# [DATA EXTRACT]
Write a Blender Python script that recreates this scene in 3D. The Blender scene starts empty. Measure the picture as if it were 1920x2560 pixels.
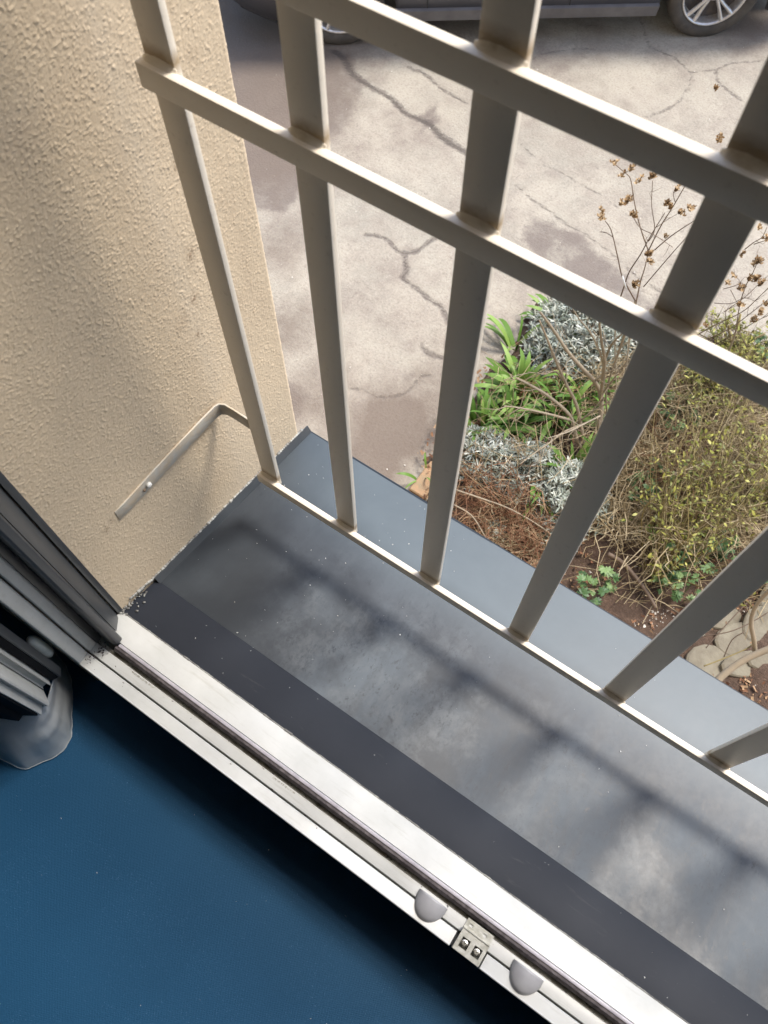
import bpy, bmesh, math, random
import numpy as np
from mathutils import Vector, Matrix, Euler

random.seed(7)
rs = np.random.RandomState(11)
scene = bpy.context.scene
col = scene.collection

# ------------------------------------------------------------------ camera, sky, sun, exposure
CAM = np.array([0.40267, -0.30473, 0.89849])          # eye, metres: x along the sill, y outwards, z up
ROT = np.array([[0.82312, 0.56787, 0.00029],          # rows: camera right, down, forward
                [0.51284, -0.74312, -0.42985],
                [-0.24388, 0.35397, -0.90290]])
FPX = 2060.97                                          # focal length in px of a 1920x2560 picture
cd = bpy.data.cameras.new('camera'); cam = bpy.data.objects.new('camera', cd); col.objects.link(cam)
r, d, f = ROT[0], ROT[1], ROT[2]
cam.matrix_world = Matrix(((r[0], -d[0], -f[0], CAM[0]), (r[1], -d[1], -f[1], CAM[1]),
                           (r[2], -d[2], -f[2], CAM[2]), (0, 0, 0, 1)))
cd.sensor_fit = 'VERTICAL'; cd.sensor_height = 24; cd.sensor_width = 18
cd.lens = 24 * FPX / 2560
cd.clip_start = 0.02; cd.clip_end = 1500
cd.dof.use_dof = True; cd.dof.focus_distance = 1.35; cd.dof.aperture_fstop = 11
scene.camera = cam

SUN_AZ = math.atan2(0.447, 0.894)      # from +y towards +x
SUN_EL = math.radians(60)
world = bpy.data.worlds.new('World'); scene.world = world; world.use_nodes = True
wn = world.node_tree.nodes; wl = world.node_tree.links
sky = wn.new('ShaderNodeTexSky'); sky.sky_type = 'NISHITA'; sky.sun_disc = False
sky.sun_elevation = SUN_EL; sky.sun_rotation = SUN_AZ
sky.dust_density = 2.0; sky.air_density = 1.0; sky.ozone_density = 1.0
wl.new(sky.outputs['Color'], wn['Background'].inputs['Color'])
wn['Background'].inputs['Strength'].default_value = 0.15

sl = bpy.data.lights.new('sun', 'SUN'); sun = bpy.data.objects.new('sun', sl); col.objects.link(sun)
sl.energy = 2.1; sl.angle = math.radians(14.0); sl.color = (1.0, 0.94, 0.86)
sd = Vector((math.cos(SUN_EL) * math.sin(SUN_AZ), math.cos(SUN_EL) * math.cos(SUN_AZ), math.sin(SUN_EL)))
sun.rotation_euler = sd.to_track_quat('Z', 'Y').to_euler()
sun.location = (2, 5, 8)

scene.view_settings.view_transform = 'Standard'; scene.view_settings.look = 'None'
scene.view_settings.gamma = 1; scene.view_settings.use_curve_mapping = False
scene.view_settings.exposure = 1.2
scene.render.engine = 'CYCLES'

GZ = -3.1                                              # level of the yard below
def hit(px, py, ax, v):
    """point of the plane (axis = v) that the photograph shows at pixel px, py"""
    q = np.array([(px - 960) / FPX, (py - 1280) / FPX, 1.0]); w = ROT.T @ q
    return CAM + (v - CAM[ax]) / w[ax] * w
def G(px, py, z=GZ): 
    h = hit(px, py, 2, z); return Vector((h[0], h[1], h[2]))

# ------------------------------------------------------------------ helpers
def noise2(h, w, sigma, seed):
    g = np.random.RandomState(seed).randn(h, w)
    fy = np.fft.fftfreq(h)[:, None]; fx = np.fft.rfftfreq(w)[None, :]
    F = np.fft.rfft2(g) * np.exp(-2 * (math.pi * sigma) ** 2 * (fx ** 2 + fy ** 2))
    o = np.fft.irfft2(F, s=(h, w)); return (o - o.mean()) / o.std()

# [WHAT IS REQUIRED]
Begin at the top of the material above and output each line exactly, stopping after the line that holds "from mathutils import Vector, Matrix, Euler". Leave out pictures.

# [IN RESPONSE]
Write a Blender Python script that recreates this scene in 3D. The Blender scene starts empty. Measure the picture as if it were 1920x2560 pixels.
import bpy, bmesh, math, random
import numpy as np
from mathutils import Vector, Matrix, Euler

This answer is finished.